Expert Commentary

Evaluating the relative environmental impact of countries

2010 study by Harvard, Princeton, the University of Adelaide, and the National University of Singapore on the environmental impact of a large set of countries.

Just as nations have different levels of population, industrial and agricultural production, income and education, so they have varied environmental impacts. Such impacts aren’t stable over time: Countries’ use of resources and generation of wastes often rises as production grows, then may fall as cleaner technologies and better environmental practices come into use. While this trend has been theorized, empirical evidence has been mixed.
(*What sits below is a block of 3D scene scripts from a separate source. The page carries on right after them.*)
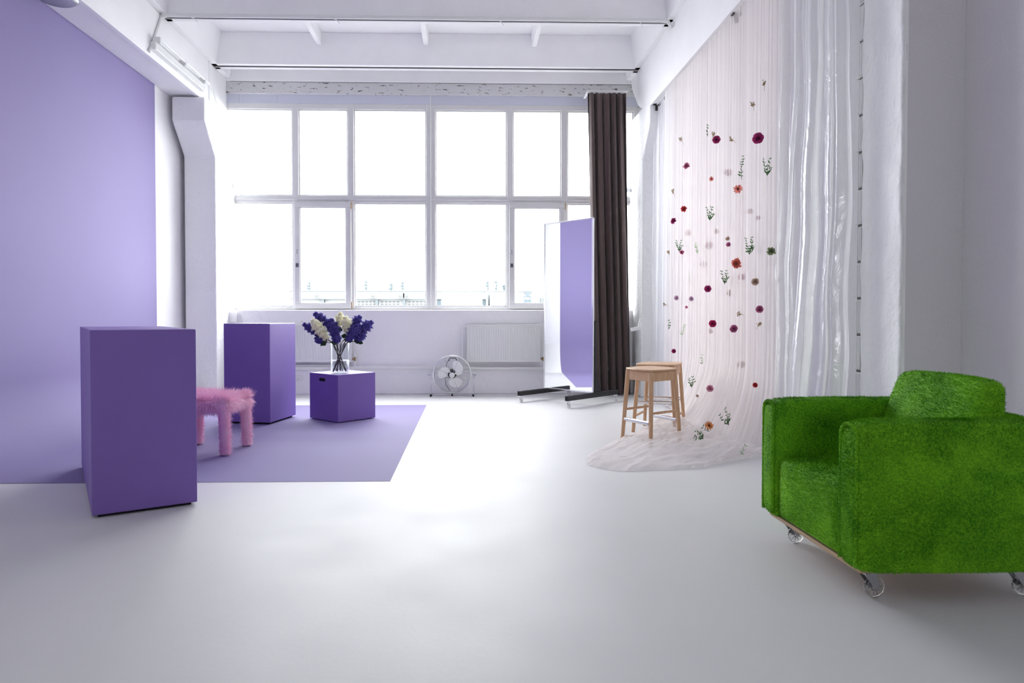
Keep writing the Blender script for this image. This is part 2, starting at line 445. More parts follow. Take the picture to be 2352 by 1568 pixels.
# right side: wall behind the curtains, block edge, plaster pier, return and near wall
m = MB(); m.box(XR + .03, 3.1, 4.565, 9.98, 0, 3.9)
struct(m.build('wall_right', M['white']), 'white wall behind the sheer curtains')
def rough_pier():
    m = MB(); ny, nz = 12, 90; y0, y1 = 4.035, 4.462
    def fn(u, v):
        if u == 0: return (XR + .02, y0 + .004, 5.0 * v)
        y = y0 + (y1 - y0) * (u - 1 / ny) / (1 - 1 / ny); z = 5.0 * v
        lo = max(0, 1 - z / 0.75)
        dx = 0.010 * noise.noise((y * 9, z * 6, 3)) + 0.03 * lo * noise.noise((y * 14, z * 12, 9)) + 0.012 * lo
        e = 0
        if u in (1 / ny, 1): e = (0.012 + .03 * lo) * noise.noise((z * 7, 5 * u, 1))
        return (XR + dx - .005, y + e, z)
    m.grid(fn, ny, nz)
    m.box(XR + .012, 3.1, y0 + .05, y1 - .012, 0, 3.9)
    return m
o = rough_pier().build('wall_right_pier', M['plaster']); struct(o, 'rough white plastered wall end beside the sheer curtains')
m = MB(); j = MB(); z = 0.0; i = 0
j.box(XR + .03, 3.0, 4.46, 4.566, 0, 3.9)
while z < 3.8:
    h = 0.232
    off = (0.0, 0.028)[i % 2] + R.uniform(-.006, .006)
    m.box(XR + .008 + R.uniform(0, .012), 2.95, 4.464, 4.545 + off, z + .012, min(z + h + .006, 3.85))
    for kk in range(3):
        yy = 4.478 + kk * .022
        m.box(XR + .001, XR + .02, yy, yy + .012, z + .016, z + h - .004)
    z += h + .012; i += 1
struct(m.build('wall_right_blocks', M['white'], bevel=0.004), 'exposed hollow block edge painted white')
struct(j.build('wall_right_mortar', mat('grey_mortar', (.22, .21, .20), .9)))
m = MB(); m.box(XR + .01, 3.3, 4.04, 4.08, 0, 5.1); m.box(2.965, 3.3, YF, 4.10, 0, 5.1)
struct(m.build('wall_near', M['greywall']), 'grey painted wall corner behind the green armchair')
m = MB(); m.box(-4.3, 4.2, YF - .3, YF, 0, 1.1); m.box(-4.3, 4.2, YF - .3, YF, 2.0, 5.3); m.box(-4.3, -1.0, YF - .3, YF, 1.1, 2.0); m.box(0.5, 4.2, YF - .3, YF, 1.1, 2.0)  # the gap left in this unseen wall is added for fill
struct(m.build('wall_rear', M['rearwall']))

# ------------------------------------------------------------------ windows
FR = M['frame']
def zed(py): return on(960, py, 1, YWIN).z
ZT0, ZT1 = 4.085, 4.165
ZM0, ZM1 = 2.745, 2.845
ZB0, ZB1 = 1.195, 1.243
def pxx(px): return on(px, 400, 1, YWIN).x
def bevel_frame(m, x0, x1, z0, z1, y, w=0.02, dpt=0.02):
    """thin glazing bead around an opening"""
    m.box(x0 - w, x0, y, y + dpt, z0 - w, z1 + w); m.box(x1, x1 + w, y, y + dpt, z0 - w, z1 + w)
    m.box(x0, x1, y, y + dpt, z0 - w, z0); m.box(x0, x1, y, y + dpt, z1, z1 + w)
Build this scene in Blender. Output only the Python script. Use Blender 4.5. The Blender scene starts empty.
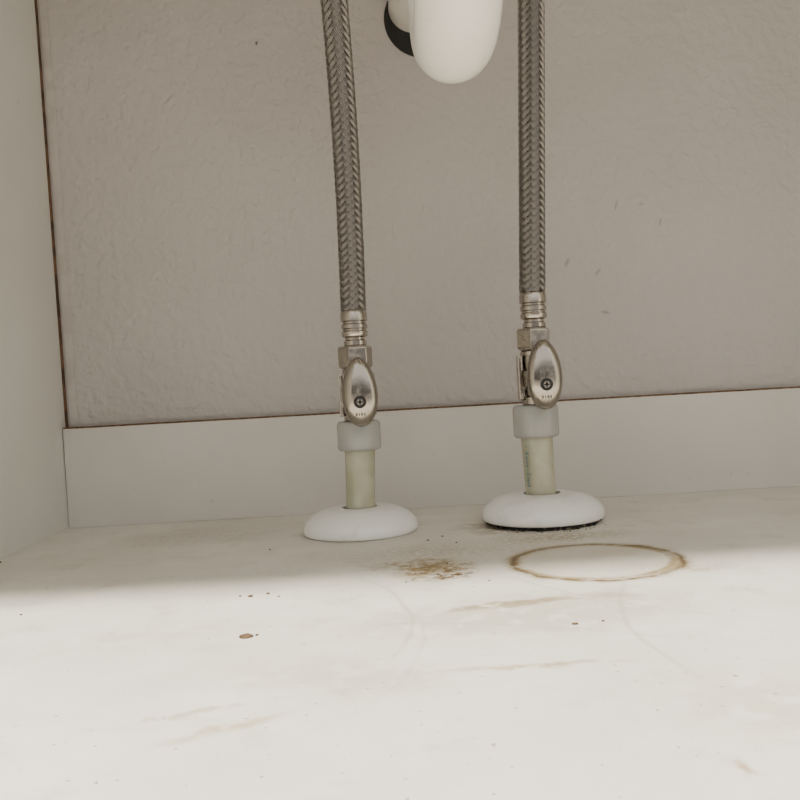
import bpy, bmesh, math, random
from mathutils import Vector, Matrix
random.seed(4)
D = bpy.data
COL = bpy.context.scene.collection

# ------------------------------------------------------------ helpers
def link(o, parent=None):
    COL.objects.link(o)
    if parent: o.parent = parent
    return o
def empty(name):
    e = D.objects.new(name, None); e.empty_display_size = .02
    return link(e)
def mesh_obj(name, verts, faces, mat, parent=None, smooth=True, sharp=None):
    me = D.meshes.new(name); me.from_pydata(verts, [], faces)
    me.materials.append(mat)
    bm = bmesh.new(); bm.from_mesh(me); bmesh.ops.recalc_face_normals(bm, faces=bm.faces); bm.to_mesh(me); bm.free()
    if smooth:
        me.polygons.foreach_set('use_smooth', [True]*len(me.polygons))
        if sharp: me.set_sharp_from_angle(angle=math.radians(sharp))
    me.update()
    return link(D.objects.new(name, me), parent)
def box(name, lo, hi, mat, parent=None, bevel=0.0, lean=0.0):
    x0,y0,z0 = lo; x1,y1,z1 = hi
    v = [(x0,y0,z0),(x1,y0,z0),(x1,y1,z0),(x0,y1,z0),(x0+lean,y0,z1),(x1+lean,y0,z1),(x1+lean,y1,z1),(x0+lean,y1,z1)]
    f = [(0,1,2,3),(4,5,6,7),(0,1,5,4),(1,2,6,5),(2,3,7,6),(3,0,4,7)]
    o = mesh_obj(name, v, f, mat, parent, smooth=False)
    if bevel:
        m = o.modifiers.new('b','BEVEL'); m.width = bevel; m.segments = 2
    return o
def lathe(name, prof, center, mat, parent=None, n=64, closed=False, sharp=35, wob=None):
    cx,cy = center; v=[]; f=[]
    m=len(prof)
    for (r,z) in prof:
        for k in range(n):
            a=2*math.pi*k/n
            rr = r*(wob(a,z) if wob else 1)
            v.append((cx+rr*math.cos(a), cy+rr*math.sin(a), z))
    for i in range(m if closed else m-1):
        j=(i+1)%m
        for k in range(n):
            k2=(k+1)%n
            f.append((i*n+k,i*n+k2,j*n+k2,j*n+k))
    if not closed:
        f.append(tuple(range(n))); f.append(tuple(range((m-1)*n, m*n)))
    return mesh_obj(name, v, f, mat, parent, True, sharp)
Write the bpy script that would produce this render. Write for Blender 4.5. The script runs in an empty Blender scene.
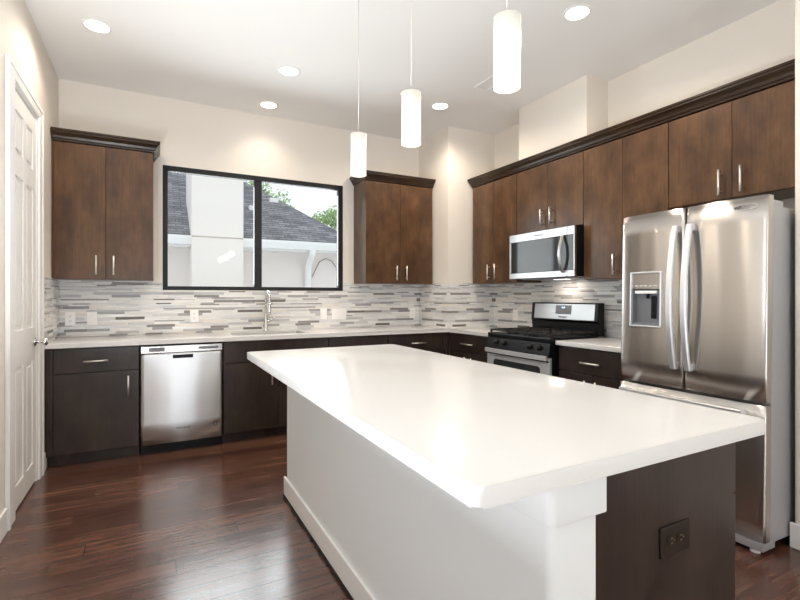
import bpy, bmesh, math, random
from mathutils import Vector, Matrix
S = bpy.context.scene
C = S.collection
PI = math.pi

# ------------------------------------------------------------------ camera
H = 1.254
cam_d = bpy.data.cameras.new('camera')
cam = bpy.data.objects.new('camera', cam_d)
C.objects.link(cam)
cam_d.sensor_width = 36.0
cam_d.lens = 36.0 * 466.5 / 800.0
cam_d.shift_y = -4.0 / 800.0
cam_d.clip_start = 0.02
cam.location = (0, 0, H)
cam.rotation_euler = (PI / 2, 0, -math.radians(27.89))
S.camera = cam

# ------------------------------------------------------------------ view, world, daylight
S.view_settings.view_transform = 'Standard'
S.view_settings.look = 'None'
S.view_settings.gamma = 1.0
S.view_settings.use_curve_mapping = False
S.view_settings.exposure = 0.20
S.cycles.use_denoising = True
S.cycles.max_bounces = 10
S.cycles.diffuse_bounces = 6
S.cycles.glossy_bounces = 5
S.cycles.transparent_max_bounces = 12
S.cycles.sample_clamp_indirect = 6.0
S.cycles.caustics_reflective = False
S.cycles.caustics_refractive = False

W = bpy.data.worlds.new('world')
S.world = W
W.use_nodes = True
wt = W.node_tree
wt.nodes.clear()
w_out = wt.nodes.new('ShaderNodeOutputWorld')
w_bg = wt.nodes.new('ShaderNodeBackground')
w_tc = wt.nodes.new('ShaderNodeTexCoord')
w_no = wt.nodes.new('ShaderNodeTexNoise')
w_no.inputs['Scale'].default_value = 2.6
w_no.inputs['Detail'].default_value = 5
w_rp = wt.nodes.new('ShaderNodeValToRGB')
w_rp.color_ramp.elements[0].position = 0.35
w_rp.color_ramp.elements[0].color = (0.74, 0.86, 1.0, 1)
w_rp.color_ramp.elements[1].position = 0.6
w_rp.color_ramp.elements[1].color = (1.0, 1.0, 1.0, 1)
wt.links.new(w_tc.outputs['Generated'], w_no.inputs['Vector'])
wt.links.new(w_no.outputs['Fac'], w_rp.inputs['Fac'])
wt.links.new(w_rp.outputs['Color'], w_bg.inputs['Color'])
wt.links.new(w_bg.outputs['Background'], w_out.inputs['Surface'])
w_bg.inputs['Strength'].default_value = 1.22


def area_light(name, loc, rot, sx, sy, power, color=(1, 1, 1)):
    d = bpy.data.lights.new(name, 'AREA')
    d.shape = 'RECTANGLE'
    d.size, d.size_y = sx, sy
    d.energy = power
    d.color = color
    o = bpy.data.objects.new(name, d)
    o.location = loc
    o.rotation_euler = rot
    C.objects.link(o)
    return o


# added up-lights inside the rear windows, brightening the ceiling like bounced daylight
REAR_Y = -5.0
for i, xc in enumerate((-0.11, 1.05, 2.21)):
    area_light('ceiling_fill_rear', (xc, REAR_Y + 0.62, 0.55), (math.radians(162), 0, 0), 0.86, 1.0, 46, (0.91, 0.96, 1.0))
# daylight through the window over the sink
area_light('daylight_sink_window', (0.945, 4.93, 1.87), (-PI / 2, 0, 0), 1.6, 1.0, 30.0, (0.91, 0.96, 1.0))
# added unseen up-light inside the left wall, fills ceiling and island side
area_light('ceiling_fill_side', (-0.50, 1.05, 0.80), (0, -math.radians(173), 0), 0.36, 1.8, 66, (0.91, 0.96, 1.0))

DOWN_W = 38.0       # each recessed ceiling lamp
PEND_W = 1.4        # each pendant bulb
WARM = (1.0, 0.86, 0.70)


# ------------------------------------------------------------------ material helpers
def srgb(r, g, b):
    f = lambda c: (c / 255 / 12.92) if c / 255 <= 0.04045 else ((c / 255 + 0.055) / 1.055) ** 2.4
    return (f(r), f(g), f(b), 1)


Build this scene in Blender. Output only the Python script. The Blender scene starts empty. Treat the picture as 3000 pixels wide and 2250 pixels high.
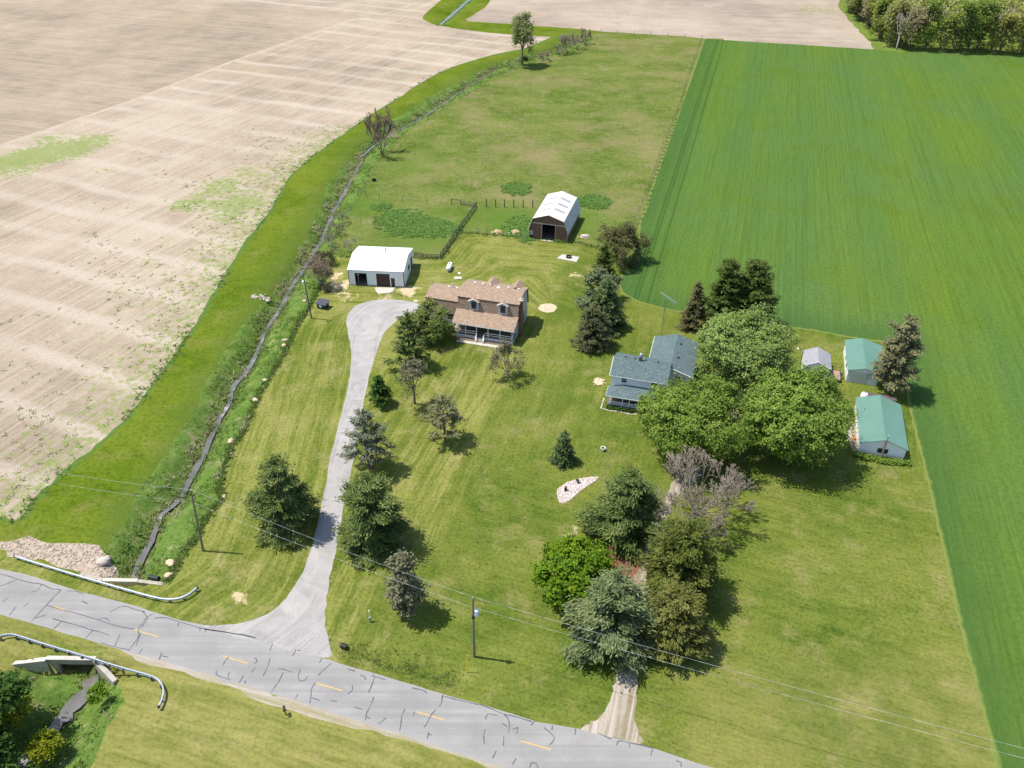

A 2010 study from researchers at Harvard, Princeton, the University of Adelaide and the National University of Singapore, “Evaluating the Relative Environmental Impact of Countries,” examines the pattern of environmental impact across a large set of countries. The authors rank countries by their environmental impact both in terms of their proportional (relative to resource availability per country) and absolute (total degradation as measured by different environmental metrics) resource consumption, deforestation, pollution and biodiversity loss. The study was published in PLoS ONE, a peer-reviewed, open-access online publication.

The paper’s findings include:

  • Asian countries such as China, Indonesia and Japan appeared to have the greatest negative environmental impact.
  • The countries with the highest proportional degradation are Singapore, Korea, Qatar, Kuwait, Japan, Thailand, Bahrain, Malaysia, the Philippines and the Netherlands.
  • In terms of absolute degradation, the top countries are Brazil, the United States, China, Indonesia, Japan, Mexico, India, Russia, Australia and Peru.
  • Support for the theory that a country’s environmental impact rises and then falls over time was not strong. While there was a weak correlation between per capita wealth and proportional environmental impact, the need for economic growth continues to dominate improvements in environmental practices.

The authors suggest that these metrics could be used by countries to develop policies to address their environmental impact. They highlighted the need for both developing and developed countries to intensify efforts to design and implement policies to facilitate better environmental performance.